You know, I think she might be on to something.

1st Workshop with Aimee Bender

I'm not sure what I expected (a reformed urban hippie maybe who wears lots of bead necklaces, lives on green food and pauses a lot?), but Aimee Bender in person, is even smarter, more grounded and sweeter than people told me she'd be. She's really fucking cool. There's absolutely nothing meretricious about this woman. She's not glitzy, sententious or self-absorbed. In many ways, she's the exact opposite. I sent her an email to see if we could brain storm about literary agents for a little bit, and she already wrote back and said, cool, let's do it. It's fucking amazing how accessible and kind she is, so early on in the game.
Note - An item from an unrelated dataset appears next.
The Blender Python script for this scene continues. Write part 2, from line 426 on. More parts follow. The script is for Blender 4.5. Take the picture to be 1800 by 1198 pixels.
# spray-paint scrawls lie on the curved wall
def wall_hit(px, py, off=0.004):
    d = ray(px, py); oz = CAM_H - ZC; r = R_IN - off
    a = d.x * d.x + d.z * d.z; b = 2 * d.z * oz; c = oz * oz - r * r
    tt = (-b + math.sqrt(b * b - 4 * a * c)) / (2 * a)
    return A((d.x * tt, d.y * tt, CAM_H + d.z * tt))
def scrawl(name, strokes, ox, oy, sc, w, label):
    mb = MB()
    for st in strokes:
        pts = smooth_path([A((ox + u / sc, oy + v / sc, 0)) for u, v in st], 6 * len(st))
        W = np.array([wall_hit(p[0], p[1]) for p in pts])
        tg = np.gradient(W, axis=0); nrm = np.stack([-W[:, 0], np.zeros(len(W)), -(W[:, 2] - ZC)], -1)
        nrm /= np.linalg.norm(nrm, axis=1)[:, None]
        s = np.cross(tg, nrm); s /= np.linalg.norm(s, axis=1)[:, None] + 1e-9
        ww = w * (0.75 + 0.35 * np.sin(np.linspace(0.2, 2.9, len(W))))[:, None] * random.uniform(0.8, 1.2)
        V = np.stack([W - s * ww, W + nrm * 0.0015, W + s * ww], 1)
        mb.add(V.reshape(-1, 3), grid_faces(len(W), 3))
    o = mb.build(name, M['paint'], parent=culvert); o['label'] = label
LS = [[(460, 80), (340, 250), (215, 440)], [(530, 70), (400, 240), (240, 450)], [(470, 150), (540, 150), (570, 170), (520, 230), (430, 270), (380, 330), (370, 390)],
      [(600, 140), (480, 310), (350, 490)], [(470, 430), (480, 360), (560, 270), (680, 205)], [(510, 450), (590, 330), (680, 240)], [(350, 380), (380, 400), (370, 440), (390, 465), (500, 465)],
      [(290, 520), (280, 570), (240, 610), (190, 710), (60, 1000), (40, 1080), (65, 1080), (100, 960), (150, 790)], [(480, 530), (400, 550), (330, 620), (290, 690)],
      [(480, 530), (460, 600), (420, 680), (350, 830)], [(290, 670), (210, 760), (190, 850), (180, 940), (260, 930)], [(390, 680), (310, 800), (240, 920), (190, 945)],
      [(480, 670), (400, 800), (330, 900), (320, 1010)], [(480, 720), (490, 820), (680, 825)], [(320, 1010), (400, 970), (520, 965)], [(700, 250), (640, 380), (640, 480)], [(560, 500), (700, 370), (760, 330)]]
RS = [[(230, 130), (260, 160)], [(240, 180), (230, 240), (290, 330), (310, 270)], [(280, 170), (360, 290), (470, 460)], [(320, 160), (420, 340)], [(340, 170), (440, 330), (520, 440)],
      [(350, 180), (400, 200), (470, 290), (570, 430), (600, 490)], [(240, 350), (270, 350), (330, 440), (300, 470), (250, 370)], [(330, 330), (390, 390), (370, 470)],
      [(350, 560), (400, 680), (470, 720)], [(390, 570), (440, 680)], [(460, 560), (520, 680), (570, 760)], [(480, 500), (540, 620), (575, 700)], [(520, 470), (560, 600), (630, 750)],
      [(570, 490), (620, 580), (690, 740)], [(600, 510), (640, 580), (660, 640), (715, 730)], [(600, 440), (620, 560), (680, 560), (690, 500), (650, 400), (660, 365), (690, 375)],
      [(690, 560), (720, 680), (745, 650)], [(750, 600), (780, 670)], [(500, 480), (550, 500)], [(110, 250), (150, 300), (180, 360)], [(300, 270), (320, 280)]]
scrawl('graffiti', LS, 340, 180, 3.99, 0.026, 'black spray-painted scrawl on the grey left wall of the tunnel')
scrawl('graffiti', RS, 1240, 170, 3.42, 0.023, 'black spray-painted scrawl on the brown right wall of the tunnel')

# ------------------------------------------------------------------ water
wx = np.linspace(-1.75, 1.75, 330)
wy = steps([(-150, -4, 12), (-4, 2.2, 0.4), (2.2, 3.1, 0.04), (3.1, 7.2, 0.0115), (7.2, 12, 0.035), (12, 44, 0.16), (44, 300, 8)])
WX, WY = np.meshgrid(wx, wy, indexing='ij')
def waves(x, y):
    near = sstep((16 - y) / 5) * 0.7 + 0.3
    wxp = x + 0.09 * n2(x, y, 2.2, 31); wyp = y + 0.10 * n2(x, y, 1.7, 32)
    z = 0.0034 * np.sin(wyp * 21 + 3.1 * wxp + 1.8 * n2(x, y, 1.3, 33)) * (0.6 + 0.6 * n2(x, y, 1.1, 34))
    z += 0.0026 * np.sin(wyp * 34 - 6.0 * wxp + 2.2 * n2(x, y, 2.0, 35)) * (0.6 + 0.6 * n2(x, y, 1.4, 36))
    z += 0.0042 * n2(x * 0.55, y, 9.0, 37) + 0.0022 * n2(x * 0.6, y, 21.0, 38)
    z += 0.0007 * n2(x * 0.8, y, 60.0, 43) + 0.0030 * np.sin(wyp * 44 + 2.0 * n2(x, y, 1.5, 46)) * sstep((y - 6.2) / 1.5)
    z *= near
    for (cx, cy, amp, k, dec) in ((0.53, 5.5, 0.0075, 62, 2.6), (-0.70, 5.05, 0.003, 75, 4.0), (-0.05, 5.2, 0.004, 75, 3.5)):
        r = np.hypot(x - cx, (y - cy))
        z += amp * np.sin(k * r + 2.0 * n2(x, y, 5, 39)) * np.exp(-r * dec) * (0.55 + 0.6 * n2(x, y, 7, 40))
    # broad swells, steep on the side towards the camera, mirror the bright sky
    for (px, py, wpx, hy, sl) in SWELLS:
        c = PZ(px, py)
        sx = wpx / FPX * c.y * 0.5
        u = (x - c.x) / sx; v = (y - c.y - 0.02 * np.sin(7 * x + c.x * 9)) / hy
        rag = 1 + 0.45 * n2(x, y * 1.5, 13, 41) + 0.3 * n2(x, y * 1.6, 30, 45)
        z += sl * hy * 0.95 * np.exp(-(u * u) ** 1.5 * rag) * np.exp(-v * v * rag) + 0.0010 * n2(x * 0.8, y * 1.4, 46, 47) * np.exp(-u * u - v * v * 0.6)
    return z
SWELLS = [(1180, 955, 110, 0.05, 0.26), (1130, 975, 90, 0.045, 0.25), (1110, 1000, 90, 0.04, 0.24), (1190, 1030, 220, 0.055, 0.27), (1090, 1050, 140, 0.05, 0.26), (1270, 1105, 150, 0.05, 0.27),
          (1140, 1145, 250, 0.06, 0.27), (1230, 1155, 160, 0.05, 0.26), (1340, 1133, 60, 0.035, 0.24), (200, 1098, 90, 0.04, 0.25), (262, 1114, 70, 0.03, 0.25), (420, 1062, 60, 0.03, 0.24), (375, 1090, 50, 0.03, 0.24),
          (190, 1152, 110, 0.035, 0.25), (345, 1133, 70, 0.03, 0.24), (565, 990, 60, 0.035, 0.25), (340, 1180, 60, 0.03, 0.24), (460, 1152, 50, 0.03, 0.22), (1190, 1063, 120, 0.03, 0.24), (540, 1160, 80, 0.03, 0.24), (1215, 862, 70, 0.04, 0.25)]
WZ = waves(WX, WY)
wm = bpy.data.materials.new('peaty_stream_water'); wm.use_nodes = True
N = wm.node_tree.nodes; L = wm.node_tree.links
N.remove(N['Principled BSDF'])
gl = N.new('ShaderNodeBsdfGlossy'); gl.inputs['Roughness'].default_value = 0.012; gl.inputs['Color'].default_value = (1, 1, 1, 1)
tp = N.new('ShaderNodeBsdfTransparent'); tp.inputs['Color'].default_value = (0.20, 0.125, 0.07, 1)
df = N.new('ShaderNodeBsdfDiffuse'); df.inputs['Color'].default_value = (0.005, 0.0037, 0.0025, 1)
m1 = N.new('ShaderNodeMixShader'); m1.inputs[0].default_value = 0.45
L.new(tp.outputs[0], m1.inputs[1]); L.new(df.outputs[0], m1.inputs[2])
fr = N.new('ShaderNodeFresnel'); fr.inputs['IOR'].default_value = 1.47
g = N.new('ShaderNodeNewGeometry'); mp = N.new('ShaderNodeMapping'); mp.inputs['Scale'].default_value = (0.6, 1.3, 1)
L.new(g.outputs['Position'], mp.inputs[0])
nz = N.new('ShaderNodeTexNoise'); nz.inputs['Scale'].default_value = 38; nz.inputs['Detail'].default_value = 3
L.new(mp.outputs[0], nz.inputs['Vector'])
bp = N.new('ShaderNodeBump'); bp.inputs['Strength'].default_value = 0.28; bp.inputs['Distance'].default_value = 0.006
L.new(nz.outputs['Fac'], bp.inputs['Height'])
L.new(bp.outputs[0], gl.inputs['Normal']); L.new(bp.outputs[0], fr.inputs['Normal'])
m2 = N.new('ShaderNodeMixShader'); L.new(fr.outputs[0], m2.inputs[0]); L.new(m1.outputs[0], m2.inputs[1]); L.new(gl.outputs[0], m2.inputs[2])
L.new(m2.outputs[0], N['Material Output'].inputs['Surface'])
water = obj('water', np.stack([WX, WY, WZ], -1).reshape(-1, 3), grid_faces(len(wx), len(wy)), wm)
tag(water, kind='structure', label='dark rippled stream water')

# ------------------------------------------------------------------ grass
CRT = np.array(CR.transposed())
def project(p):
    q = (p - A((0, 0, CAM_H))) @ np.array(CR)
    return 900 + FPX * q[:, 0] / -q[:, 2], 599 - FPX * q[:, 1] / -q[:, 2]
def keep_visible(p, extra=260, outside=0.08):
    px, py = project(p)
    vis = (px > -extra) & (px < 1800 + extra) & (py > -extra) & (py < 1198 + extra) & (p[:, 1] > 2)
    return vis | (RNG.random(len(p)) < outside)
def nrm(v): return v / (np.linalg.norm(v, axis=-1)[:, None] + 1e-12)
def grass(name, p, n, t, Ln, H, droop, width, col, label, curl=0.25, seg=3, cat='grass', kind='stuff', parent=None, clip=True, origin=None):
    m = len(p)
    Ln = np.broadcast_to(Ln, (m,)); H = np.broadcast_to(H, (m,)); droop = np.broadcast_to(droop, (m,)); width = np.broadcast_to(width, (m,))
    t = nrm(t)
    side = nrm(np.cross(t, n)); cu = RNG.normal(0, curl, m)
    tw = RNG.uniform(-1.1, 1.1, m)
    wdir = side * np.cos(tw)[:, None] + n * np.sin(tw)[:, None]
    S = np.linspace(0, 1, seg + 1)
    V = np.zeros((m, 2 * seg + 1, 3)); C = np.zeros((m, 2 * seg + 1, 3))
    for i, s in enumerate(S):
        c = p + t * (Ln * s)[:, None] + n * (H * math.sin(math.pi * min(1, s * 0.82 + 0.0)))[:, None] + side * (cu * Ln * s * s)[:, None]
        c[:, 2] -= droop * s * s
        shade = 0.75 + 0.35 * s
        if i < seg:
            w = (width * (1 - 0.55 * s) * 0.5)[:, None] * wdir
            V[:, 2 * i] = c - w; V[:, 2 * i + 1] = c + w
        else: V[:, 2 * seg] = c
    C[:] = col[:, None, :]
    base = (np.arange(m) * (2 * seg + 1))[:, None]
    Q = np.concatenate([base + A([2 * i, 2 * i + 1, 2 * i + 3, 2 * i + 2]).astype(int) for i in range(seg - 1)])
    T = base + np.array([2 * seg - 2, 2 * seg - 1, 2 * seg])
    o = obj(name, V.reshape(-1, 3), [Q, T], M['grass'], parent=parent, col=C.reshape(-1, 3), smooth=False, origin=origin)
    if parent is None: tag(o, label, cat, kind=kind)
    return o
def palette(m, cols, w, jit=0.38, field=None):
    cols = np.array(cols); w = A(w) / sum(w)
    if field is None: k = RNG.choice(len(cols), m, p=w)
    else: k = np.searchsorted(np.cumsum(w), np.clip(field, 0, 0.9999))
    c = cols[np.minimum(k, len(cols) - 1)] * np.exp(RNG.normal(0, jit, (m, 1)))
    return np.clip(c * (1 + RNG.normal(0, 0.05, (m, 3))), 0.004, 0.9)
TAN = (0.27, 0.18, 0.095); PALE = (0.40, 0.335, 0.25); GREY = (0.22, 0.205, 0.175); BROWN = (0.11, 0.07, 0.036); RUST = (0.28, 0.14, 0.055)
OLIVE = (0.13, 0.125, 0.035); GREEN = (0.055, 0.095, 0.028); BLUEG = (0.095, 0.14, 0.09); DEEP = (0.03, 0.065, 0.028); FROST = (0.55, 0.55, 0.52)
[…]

I remember the first thing she wrote on the blackboard, it went something like this: perfect execution is not the point of workshop. I had confessed to her that I kinda hate the game fiction writers play (myself included) where our first short story in workshop ends up becoming our manifesto, our place for creating first impressions. That first manuscript is almost always a declaration of talent instead of a confession of vulnerability. As writers, we hate being vulnerable, in part because we're vulnerable all the time. But there's something manipulative about trying to control what people get to see of you, especially since inevitably they will figure it out anyways. I don't have a problem with someone submitting new--and possibly kick-ass--stories for workshop they've never workshopped before. In a way, that seems to be the point, to workshop pieces you're the most excited about. But I do have a problem with people who submit stories of theirs that have already been workshopped and praised (major revisions notwithstanding), published, stories they submitted to get into the program they're now in, or more rarely, stories they know for a fact are simply radder than rad. I don't see the point of this, and that's why I really appreciated Aimee encouraging us to submit stuff that is raw but ready to be looked at (as opposed to stuff that is raw, but that hasn't been worked out yet). Workshop should be the place that you get helpful, critical suggestions for pieces that need output, not the place where you're constantly covering your ass so that people don't tear you apart. I'm glad Aimee Bender set the tone of workshop, and also glad, I guess, that she appreciated my honesty, because it embarrassed me a little bit. I'm not gonna lie.

I'm glad I'm in her workshop. Now, the question is, what do I have that's raw enough for this workshop.